Jakarta (ANTARA) - Peneliti Center of Digital Economy and SMEs Institute for Development of Economics and Finance (INDEF) Izzudin Al Farras menyebut penjualan produk kecantikan dan perawatan diri merek China telah menyalip merek lokal Indonesia akibat promosi masif melalui social commerce khususnya TikTok Shop.
“Produknya selalu ada di bagian flash sale yang mudah dilihat untuk pengguna. Di e-Commerce lain tidak setinggi itu, tapi di TikTok Shop setidaknya berdasarkan pantauan saya dalam sebulan terakhir Skinitific (merek asal China) ini selalu dipajang meski kita tidak spesifik mencari tapi iklannya selalu muncul,” kata Peneliti INDEF Izzudin dalam Diskusi Publik “Project S TikTok: Ancaman atau Peluang?” yang disaksikan secara daring, di Jakarta, Senin.
INDEF mencatat dua produk kecantikan dan perawatan diri asal China, yakni Skintific dan Originote mulai menyalip penjualan merek asli Indonesia seperti Scarlett dan Ms Glow pada awal 2023. Padahal pada Mei 2022, penjualan kedua merek asal China sangat jauh dibandingkan merek lokal.
Salah satu penyebab melonjaknya penjualan di social commerce lantaran platform tersebut mampu mengolah data dari aktivitas di media sosial yang digunakan penggunanya secara spesifik per satu orang pengguna.
Faktor lain adalah biaya produksi di China yang lebih murah, sehingga bisa menawarkan produk dengan harga terjangkau dan ditambah belum adanya regulasi khusus yang mengatur penjualan di social commerce.
“TikTok Shop dalam tanda kutip masih dalam tanda kutip bakar uang, pengiriman juga murah terlebih belum ada aturan yang spesifik di Indonesia mengenai social commerce, sehingga semakin laku produk TikTok Shop di Indonesia,” ujarnya pula.
Mengutip data Global Social Market Survey pada 2021, Izzudin mengatakan sebanyak 30 juta orang Indonesia melakukan transaksi via daring.
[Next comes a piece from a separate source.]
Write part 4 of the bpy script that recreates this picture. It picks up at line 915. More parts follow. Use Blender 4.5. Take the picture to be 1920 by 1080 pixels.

Secara rinci, sebanyak 60 persen via e-Commerce dan 40 persen melalui media sosial.
Sedangkan penjualan TikTok di Indonesia sepanjang 2022 mencapai Rp228 miliar dengan 2 juta UMKM berjualan di TikTok Shop Indonesia. Platform tersebut bahkan memiliki rencana investasi 5 tahun ke depan sebanyak 10 miliar dolar AS.
Melihat fenomena tersebut, Izzudin mendesak agar Kementerian Komunikasi dan Informatika (Kemenkominfo) untuk segera mempercepat pembentukan aturan turunan dari UU Perlindungan Data Pribadi, karena dampaknya tidak hanya menyangkut social commerce, e-Commerce, dan media sosial, namun juga ke ekonomi digital secara keseluruhan..
Kemudian untuk memberikan playing field antara UMKM dan produk impor, ia berharap agar Presiden Joko Widodo bisa turun tangan untuk membenahi koordinasi antara Kementerian Koperasi dan UKM, Kementerian Perdagangan, dan Kementerian Hukum dan HAM yang saling lempar tangan mengenai revisi Peraturan Menteri Perdagangan Nomor 50 Tahun 2020 tentang Ketentuan Perizinan Usaha, Periklanan, Pembinaan, dan Pengawasan Pelaku Usaha dalam Perdagangan Melalui Sistem Elektronik.
“Sehingga tidak ada lagi Kemenkop saling tuduh Kemendag mengulur, Kemendag berdalih sedang di Kemenkumham seperti itu saya kira tidak perlu. Kalau Presiden turun tangan untuk concern UMKM, tentu akan lebih cepat untuk segera merevisi Permendag 50/2020 ini,” ujarnya pula.